A marker of the sorry state that Minnesota is in was the scene in Capitol Room 112 at 5:30 p.m. Saturday. The president of the University of Minnesota and chancellor of Minnesota State Colleges and Universities were hastily summoned to meet with legislative leaders and plead to be spared an additional $190 million spending cut proposed by Gov. Tim Pawlenty.

Their pleas were not only for their institutions, but for this state's future. In the global economic competition of coming decades, Minnesota's greatest strength is its well-educated workforce. That's at risk, if Pawlenty's new proposed cuts are added to the $60 million in higher education reductions already approved by the Legislature this year.

The cuts the Republican governor proposed Saturday would be in league with the ones adopted in 2003. That squeeze in state money was followed by four years of double-digit tuition increases. That wouldn't be possible, if the tuition cap included in the omnibus higher education bill holds. What's more, said Chancellor James McCormick, "the debt levels of some of our students is a very serious problem for our future in Minnesota." This time, the likely options for MnSCU and the University of Minnesota would run more heavily toward faculty layoffs, program elimination, and enrollment caps. When asked about the option of closing a campus, McCormick said "everything has to be on the table."

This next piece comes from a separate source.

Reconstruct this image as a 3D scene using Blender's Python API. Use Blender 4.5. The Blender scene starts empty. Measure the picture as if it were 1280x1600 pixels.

Pawlenty is asking the DFL-controlled Legislature to agree to his proposed cuts. But implicit in his proposal is the alternative he originally proposed, borrowing $1 billion against future revenues. That's a fiscally irresponsible choice, rejected by the House recently on a 131-2 vote. What's becoming apparent is that by rejecting any tax increase to help close the state's $6.4 billion budget gap, Pawlenty is inviting legislators to choose between the irresponsible and the unconscionable.